IV.5. Selbst wenn man jedoch davon ausginge, dass im vorliegenden Fall eine Ersatzzustellung an den Sohn des Bf unzulässig gewesen wäre, also die Zustellung als am 12.9.2014 nicht bewirkt anzusehen wäre, wäre für den Bf daraus nichts gewonnen, als der Bf selbst vorbringt die Post frühestens am 15.9. übernommen zu haben, sodass diesfalls davon auszugehen ist, dass am 15.9. eine Heilung iSd § 7 ZustG durch tatsächliches Zukommen eingetreten und der Fristlauf damit am 15.9.2014 in Gang gesetzt worden wäre (vgl. VwGH 93/08/0138). Demgemäß wäre die Rechtsmittelfrist am 13.10.2014 abgelaufen sodass auch in diesem Fall eine Einbringung der Beschwerde am 14.10.2014 verspätet gewesen wäre.
Es war daher spruchgemäß zu entscheiden.
V. Unzulässigkeit der ordentlichen Revision:
Die ordentliche Revision ist unzulässig, da keine Rechtsfrage im Sinne des
Art. 133 Abs. 4 B-VG zu beurteilen war, der grundsätzliche Bedeutung zukommt. Weder weicht die gegenständliche Entscheidung von der bisherigen Rechtsprechung des Verwaltungsgerichtshofes ab, noch fehlt es an einer Rechtsprechung. Weiters ist die dazu vorliegende Rechtsprechung des Verwaltungsgerichtshofes auch nicht als uneinheitlich zu beurteilen. Ebenfalls liegen keine sonstigen Hinweise auf eine grundsätzliche Bedeutung der zu lösenden Rechtsfrage vor.

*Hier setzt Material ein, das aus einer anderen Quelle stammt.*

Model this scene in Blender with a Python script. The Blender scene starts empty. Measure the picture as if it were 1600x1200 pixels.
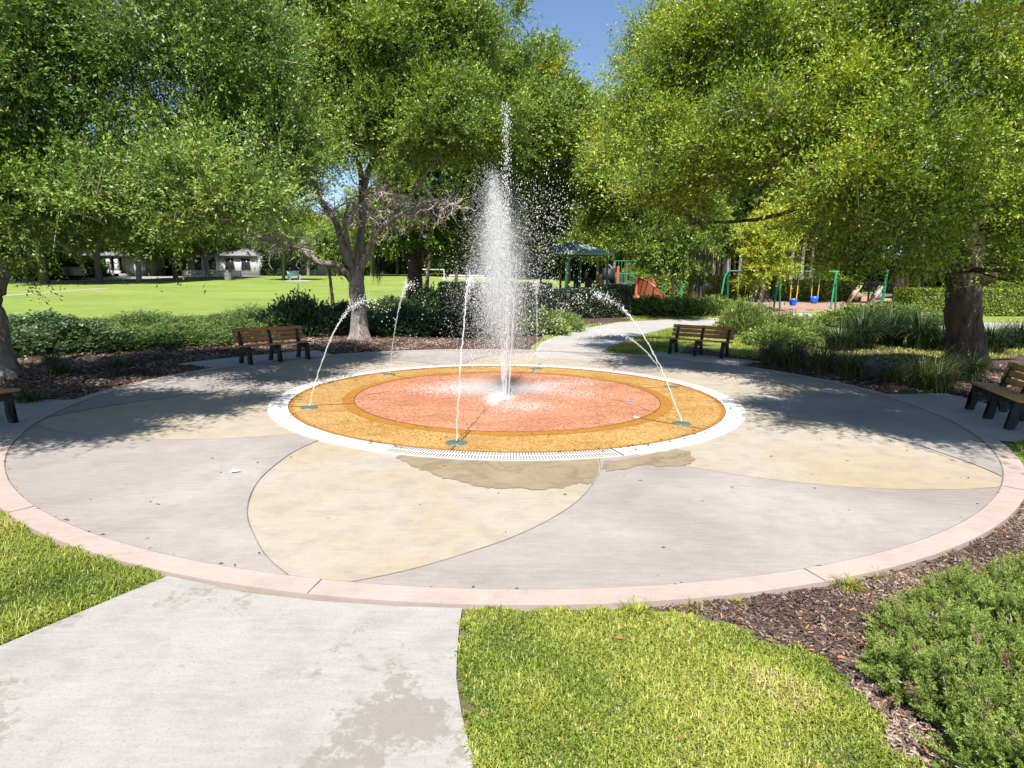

R e c h t s m i t t e l b e l e h r u n g
Gegen diesen Beschluss besteht innerhalb von sechs Wochen ab dem Tag der Zustellung die Möglichkeit der Erhebung einer Beschwerde beim Verfassungsgerichtshof und/oder einer außerordentlichen Revision beim Verwaltungsgerichtshof. Eine Beschwerde an den Verfassungsgerichtshof ist unmittelbar bei diesem einzubringen, eine Revision an den Verwaltungsgerichtshof beim Landesverwaltungsgericht Oberösterreich. Die Abfassung und die Einbringung einer Beschwerde bzw. einer Revision müssen durch einen bevollmächtigten Rechtsanwalt bzw. eine bevollmächtigte Rechtsanwältin erfolgen. Für die Beschwerde bzw. Revision ist eine Eingabegebühr von je 240.- Euro zu entrichten.